Serendipity is defined as finding something of value, or something agreeable, when you’re not really looking for it.  And for me, The Milkweed Ladies is the most serendipitous book I’ve read all year.  For those of you who are familiar with McNeill’s work, you’ll know that her volumes of poetry include Gauley Mountain, Paradox Hill, and Elderberry Flood to name a few. You’ll also know that The Milkweed Ladies is not poetry at all, but a memoir of her early life on her family’s farm.  Louise gives us a taste of rural living; a life on a farm where everything revolves so closely around the seasons.  She paints the land and the people around her with wonderful, detailed clarity.  She tells us about the people she knew and loved, her parents, aunts, uncles, cousins, and even those who had gone before, like Captain Jim, her grandfather, “the verse-writing, hard-set Rebel soldier who died right after I was born so we passed each other in the door.”  His wife, Granny Fanny, was an herb-gathering mountain woman whom Louise loved fiercely.  She described her as “not of this century; she was wild and running free…In her long black dress and black bonnet, she walked the hills of another time.”

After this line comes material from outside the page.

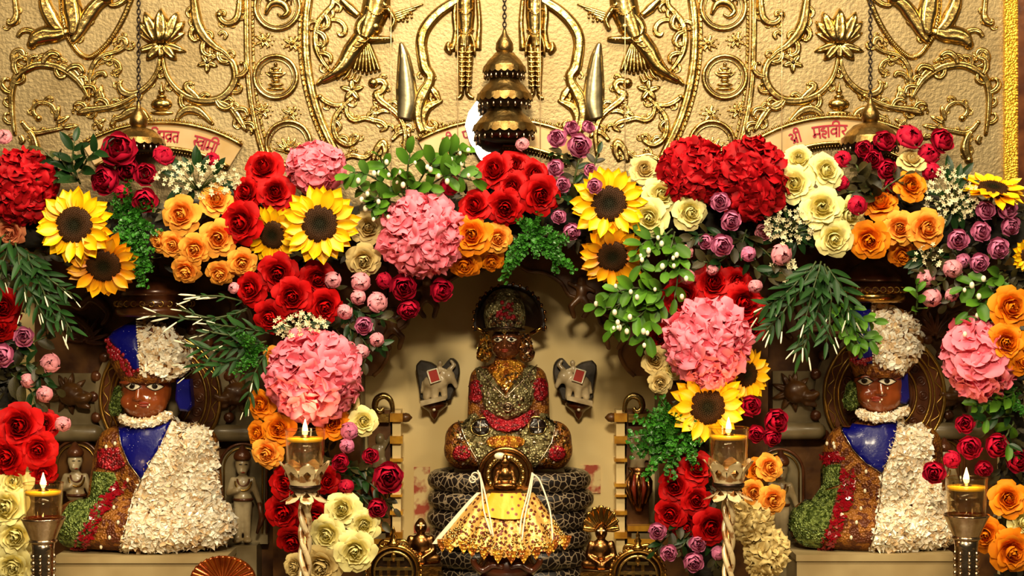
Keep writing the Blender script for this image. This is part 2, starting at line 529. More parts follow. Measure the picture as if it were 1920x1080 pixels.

But nothing remains the same, and Louise shows this in an understated way that left a lump in my throat.  She discusses the effect of timbering the land, how it affected the farm and her father and uncles:  “The change came slowly, and slowly a deep lament began to run through their stories: for the muddy, silted streams; the forest fires; the skid roads bleeding down the eroded hills; and the terrible waste of it all.”  Life was hard.  It was about survival, but Louise shows us such a beauty in the work, the struggle, the living.  And so, her memoir itself becomes a lament as we see the outside world invade Swago---in the form of lumberjacks and railroads, paved roads and war---and we mourn the loss, mourn the inevitable change along with her.

My first thought was that it was serendipitous that I grabbed a Louise McNeill book that wasn’t poetry.  But by the time I had finished this slim volume, I knew that it really was poetry; that I had just read an amazing love poem, dedicated to family, life, and West Virginia.  That was serendipity.  Thanks, Dwight, and all the others who urged me to read Louise McNeill.  I'm starting to get it.